* **Aim of the task**:
Go through the entries below and write each one out exactly.

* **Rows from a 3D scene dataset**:
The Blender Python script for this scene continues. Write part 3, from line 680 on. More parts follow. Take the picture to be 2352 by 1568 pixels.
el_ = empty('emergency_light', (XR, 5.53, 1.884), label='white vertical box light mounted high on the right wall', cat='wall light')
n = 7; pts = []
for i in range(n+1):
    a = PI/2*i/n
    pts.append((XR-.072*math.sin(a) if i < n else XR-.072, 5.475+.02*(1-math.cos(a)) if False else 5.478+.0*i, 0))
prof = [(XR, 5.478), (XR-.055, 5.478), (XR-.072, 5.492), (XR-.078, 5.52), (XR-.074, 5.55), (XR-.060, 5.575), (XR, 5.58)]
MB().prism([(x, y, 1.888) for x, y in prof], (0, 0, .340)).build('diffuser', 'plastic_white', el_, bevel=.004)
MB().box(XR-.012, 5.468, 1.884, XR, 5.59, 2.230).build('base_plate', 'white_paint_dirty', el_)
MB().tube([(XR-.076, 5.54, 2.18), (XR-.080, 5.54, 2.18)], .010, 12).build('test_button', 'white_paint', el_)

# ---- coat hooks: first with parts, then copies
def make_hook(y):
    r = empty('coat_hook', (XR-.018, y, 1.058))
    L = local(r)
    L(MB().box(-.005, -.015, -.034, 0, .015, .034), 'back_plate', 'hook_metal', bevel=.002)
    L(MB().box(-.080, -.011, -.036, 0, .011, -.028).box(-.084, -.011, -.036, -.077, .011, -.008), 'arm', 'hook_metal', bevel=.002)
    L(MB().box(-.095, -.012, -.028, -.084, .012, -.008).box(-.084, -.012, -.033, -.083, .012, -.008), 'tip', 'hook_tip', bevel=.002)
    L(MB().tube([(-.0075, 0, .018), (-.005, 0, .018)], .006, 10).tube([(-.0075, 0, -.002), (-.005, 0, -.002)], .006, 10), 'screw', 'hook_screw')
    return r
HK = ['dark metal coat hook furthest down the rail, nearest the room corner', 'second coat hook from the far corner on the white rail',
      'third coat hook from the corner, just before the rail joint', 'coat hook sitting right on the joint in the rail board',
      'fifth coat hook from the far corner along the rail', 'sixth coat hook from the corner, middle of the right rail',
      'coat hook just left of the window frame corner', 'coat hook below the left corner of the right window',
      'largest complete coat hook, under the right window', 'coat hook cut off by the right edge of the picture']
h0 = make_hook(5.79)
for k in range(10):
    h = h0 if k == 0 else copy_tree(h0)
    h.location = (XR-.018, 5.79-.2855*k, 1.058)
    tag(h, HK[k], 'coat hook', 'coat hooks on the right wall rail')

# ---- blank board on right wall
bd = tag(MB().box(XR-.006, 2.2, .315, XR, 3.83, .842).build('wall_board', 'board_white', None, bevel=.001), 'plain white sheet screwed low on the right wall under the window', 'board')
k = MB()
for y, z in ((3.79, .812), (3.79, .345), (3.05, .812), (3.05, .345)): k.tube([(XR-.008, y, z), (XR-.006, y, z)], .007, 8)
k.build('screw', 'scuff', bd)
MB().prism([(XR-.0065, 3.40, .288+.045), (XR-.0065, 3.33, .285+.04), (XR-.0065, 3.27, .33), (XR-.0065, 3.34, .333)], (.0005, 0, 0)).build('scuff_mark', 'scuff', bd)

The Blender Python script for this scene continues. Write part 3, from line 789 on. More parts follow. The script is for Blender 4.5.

* **Result below**:
The Blender Python script for this scene continues. Write part 3, from line 680 on. More parts follow. Take the picture to be 2352 by 1568 pixels.
el_ = empty('emergency_light', (XR, 5.53, 1.884), label='white vertical box light mounted high on the right wall', cat='wall light')
n = 7; pts = []
for i in range(n+1):
    a = PI/2*i/n
    pts.append((XR-.072*math.sin(a) if i < n else XR-.072, 5.475+.02*(1-math.cos(a)) if False else 5.478+.0*i, 0))
prof = [(XR, 5.478), (XR-.055, 5.478), (XR-.072, 5.492), (XR-.078, 5.52), (XR-.074, 5.55), (XR-.060, 5.575), (XR, 5.58)]
MB().prism([(x, y, 1.888) for x, y in prof], (0, 0, .340)).build('diffuser', 'plastic_white', el_, bevel=.004)
MB().box(XR-.012, 5.468, 1.884, XR, 5.59, 2.230).build('base_plate', 'white_paint_dirty', el_)
MB().tube([(XR-.076, 5.54, 2.18), (XR-.080, 5.54, 2.18)], .010, 12).build('test_button', 'white_paint', el_)

# ---- coat hooks: first with parts, then copies
def make_hook(y):
    r = empty('coat_hook', (XR-.018, y, 1.058))
    L = local(r)
    L(MB().box(-.005, -.015, -.034, 0, .015, .034), 'back_plate', 'hook_metal', bevel=.002)
    L(MB().box(-.080, -.011, -.036, 0, .011, -.028).box(-.084, -.011, -.036, -.077, .011, -.008), 'arm', 'hook_metal', bevel=.002)
    L(MB().box(-.095, -.012, -.028, -.084, .012, -.008).box(-.084, -.012, -.033, -.083, .012, -.008), 'tip', 'hook_tip', bevel=.002)
    L(MB().tube([(-.0075, 0, .018), (-.005, 0, .018)], .006, 10).tube([(-.0075, 0, -.002), (-.005, 0, -.002)], .006, 10), 'screw', 'hook_screw')
    return r
HK = ['dark metal coat hook furthest down the rail, nearest the room corner', 'second coat hook from the far corner on the white rail',
      'third coat hook from the corner, just before the rail joint', 'coat hook sitting right on the joint in the rail board',
      'fifth coat hook from the far corner along the rail', 'sixth coat hook from the corner, middle of the right rail',
      'coat hook just left of the window frame corner', 'coat hook below the left corner of the right window',
      'largest complete coat hook, under the right window', 'coat hook cut off by the right edge of the picture']
h0 = make_hook(5.79)
for k in range(10):
    h = h0 if k == 0 else copy_tree(h0)
    h.location = (XR-.018, 5.79-.2855*k, 1.058)
    tag(h, HK[k], 'coat hook', 'coat hooks on the right wall rail')

# ---- blank board on right wall
bd = tag(MB().box(XR-.006, 2.2, .315, XR, 3.83, .842).build('wall_board', 'board_white', None, bevel=.001), 'plain white sheet screwed low on the right wall under the window', 'board')
k = MB()
for y, z in ((3.79, .812), (3.79, .345), (3.05, .812), (3.05, .345)): k.tube([(XR-.008, y, z), (XR-.006, y, z)], .007, 8)
k.build('screw', 'scuff', bd)
MB().prism([(XR-.0065, 3.40, .288+.045), (XR-.0065, 3.33, .285+.04), (XR-.0065, 3.27, .33), (XR-.0065, 3.34, .333)], (.0005, 0, 0)).build('scuff_mark', 'scuff', bd)

The Blender Python script for this scene continues. Write part 3, from line 789 on. More parts follow. The script is for Blender 4.5.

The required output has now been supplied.